In case you missed it, the titanium sector had a bubble and a blowup in the last few months.I don't follow the group very closely but I believe this is the poster-child for the pure plays. The run up was spectacular and the decline that followed was nasty, especially for people in at the wrong time.
While I have not studied the fundamentals I believe the demand for titanium is increasing because of all the titanium credit card solicitations we receive, ahem.
Something like a titanium pure play, similar to a rhodium pure play if there is such a thing, is a very narrow bet within a fairly broad theme. No matter the result of the trade, this is a much riskier way to go.
I think the broader themes can be enough for most long-term investors to capture the effect. Over the last couple of years most mining stocks or other commodity related investments are generally up a lot and I doubt too many people would say the risk taken in reckless.
You can see on the chart that starting in late April a lot more money flowed into the name for the final blowoff. This type of pattern repeats over and over and seems to always end the same so watch out.
I'm sure someone will leave a comment about the fundamental case for increased titanium demand because of airplanes and I'll concede the fundies but this post is about trades that take on more risk without necessarily offering the chance for substantially better returns to justify the risk.





5 comments:
Roger,
The main use of titanium is as a pigment for white paint. So titanium demand is very driven by the need to paint things white (general economic activity)

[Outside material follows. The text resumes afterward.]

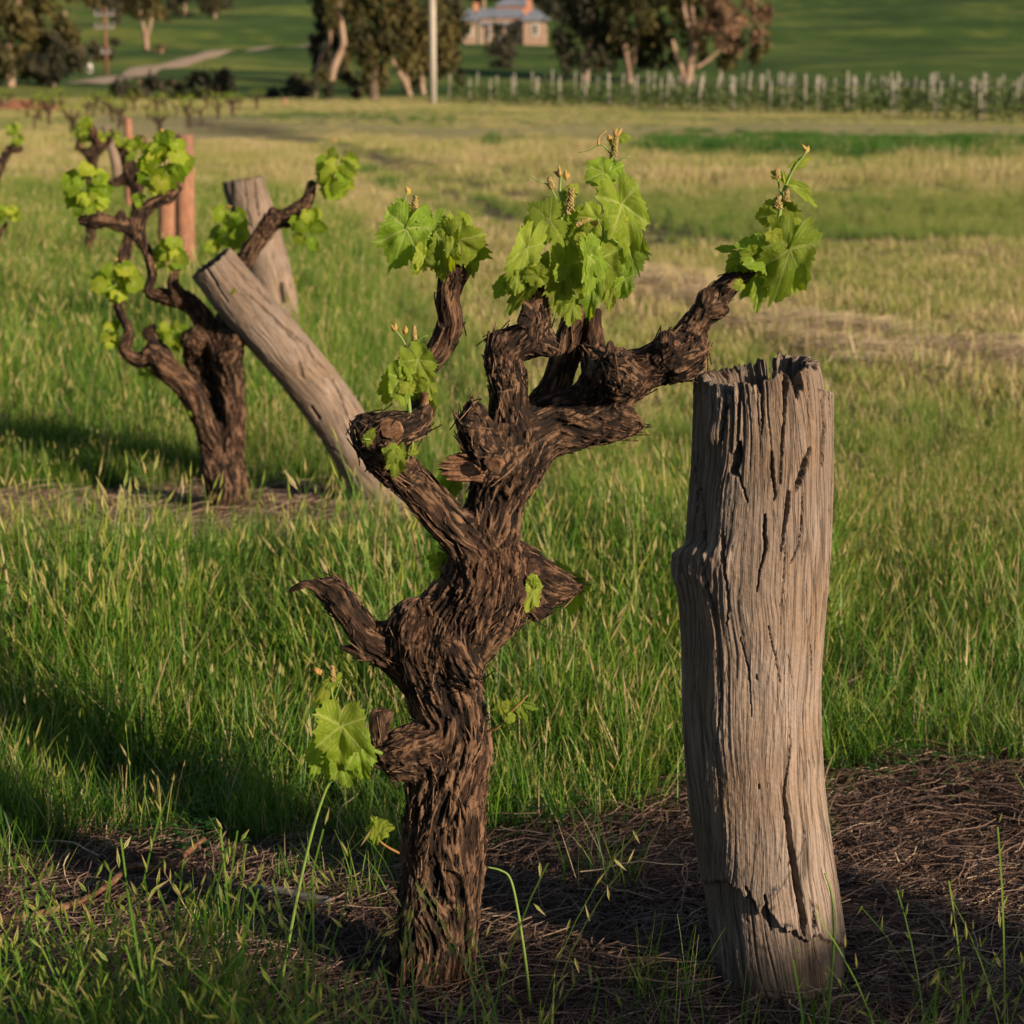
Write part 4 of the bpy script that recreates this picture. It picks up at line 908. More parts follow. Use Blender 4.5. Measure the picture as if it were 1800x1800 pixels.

The biggest sort of play on titanium that is the TIE/NL/KRO/VHI complex (There is a very weird corporate structure here with NL owning a large portion of Kronos, and Valhi owning most of NL, Kronos, and more titanium interests via TIMET).
I'm not sure if anyone really understands the corporate structure, it's basicly a monster layered holding company structure. My guess is that this was done to isolate NL's old lead liabilities from the titanium oxide business, and to create alot of leverage for VHI.
& I believe Titanium is produced from Ilmenite - a Black Beach-Sand - major exports from Bunbury region of Western Australia
- from black sand to white paint :)
I made good money shorting TIE at $90 based on the candlestick it formed suggesting a top at a time that this market appeared rather weak. Short from $90 to $70 pre-split. Made for a nice portfolio hedge, and actually reduced my risk.
The whole VHI thing is really funny, because NL (f/k/a National Lead) was one of the biggest producers of TiO2 for paint making, since Ti02 was the big competator for white lead.
Kronos (NL's TiO2 business)got spun out, so VHI which owns 85% of NL, owns fairly all of Kronos so owning Timet is logical thing to own to boot.
The process of making Titanium metal is a step or two off from the process of making TiO2.
I bought TIE in October on news of increasing market caps among titanium industry co.'s. Since then it has split twice and I sold late April and netted 230%! My best return yet. I didn't see this runup as a bubble, but once it burst, it was more apparent.